Incidents like this are happening every day on all parts of the front and they happen pretty frequently around here, but you seldom hear about these small details, so I thought I would tell you about one of them – not so much for the morbid interest of the thing as to give you some idea of what war is like…

I am very fit at present with the exception of slight deafness and headache caused by the explosion.”

Certainly, such details are not to be found in our newspapers or, from what Jack Gamlen told us, Brigade Intelligence Reports either.

 

 

December 5th 1916

Lieut. Jack Gamlen (OBLI) was last in touch back in October, to tell us the story of his regiment’s involvement in the Somme battle in August. He said then that the Somme trenches were “very horrible.” His latest letter tells that, for the time being at least, he has escaped them:

23.11.16. “When you have been wet through for a week, have just come out of the trenches and are standing in the main street of a horrible and historic village, looking through glasses at the German lines, it is pleasant suddenly to have your elbow jogged by your Commanding Officer and to be told that you are to report forthwith at the Brigade Headquarters. Every so often a subaltern is detailed for attachment for instruction in staff duties…

As I approached Brigade Headquarters, I remembered that I had neither washed nor shaved for a week and felt very much ashamed of my appearance…

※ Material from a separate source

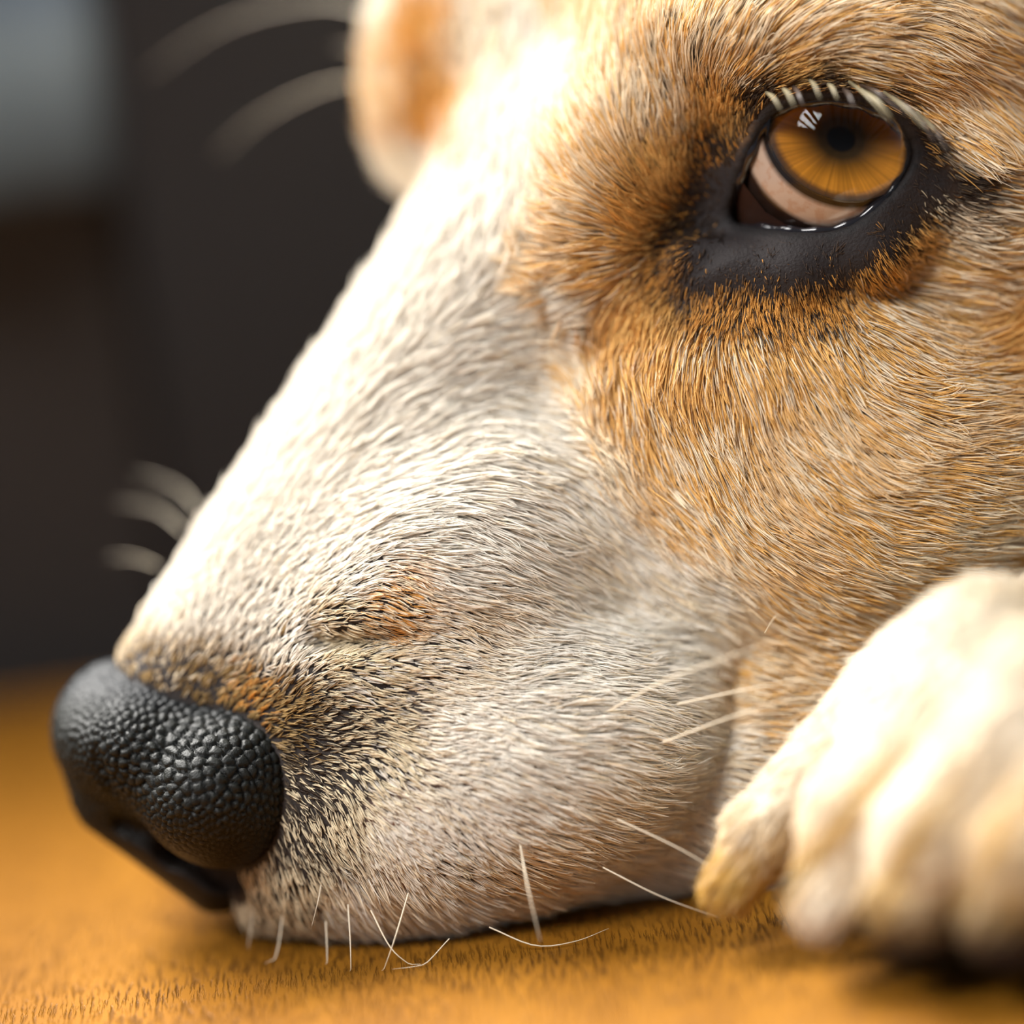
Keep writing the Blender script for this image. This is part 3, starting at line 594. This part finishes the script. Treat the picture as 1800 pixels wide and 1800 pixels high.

I was conducted into the presence of the Brigadier, a young and very handsome man with many medals. He was reading the ‘Times’ and told me to sit down and eat.

After a pause he put down his newspaper, looked long at me and in a mild, tired voice said, ‘Soaked through I suppose!’

‘Yes, sir.’

‘And the men?’

‘Soaked through all the time, Sir.’

Then he gave a very refined groan and went on reading the paper.

It was not long before I learnt that this Brigadier was as ready to be soaked through as any of the men, but, at the time, he seemed an exquisite being, remote from war, and mud, and hardship.

I made myself presentable by lunch, when we were joined by the OC Machine Gun Company, no less a person than L Grundy OD. He is my junior by many years and we had never met before. Now we meet nearly every day, but have not yet found time to talk much about the School…

By night I was mostly at Headquarters, but by day I often went out with the Brigadier on his visits to the various Battalion Headquarters. We were frequently shelled and once or twice had quite narrow escapes, but the Brigadier’s personality is such that I think no shell would dare to come too close to him…

My chief job was to write the daily Brigade Intelligence Report, which goes on to the Division. To do so sometimes made me shiver at the cold-bloodedness of my task. It is one thing to put down, ‘The right-half Battalion sent out a patrol between 2 and 4 a.m. which did so and so,’ and a very different thing to go on patrol oneself. The same is true of ration-carrying parties. How well I know them! One must see the game oneself in order to realize how much hardship, danger and often heroism, is compressed into six cold lines of an Intelligence Report.”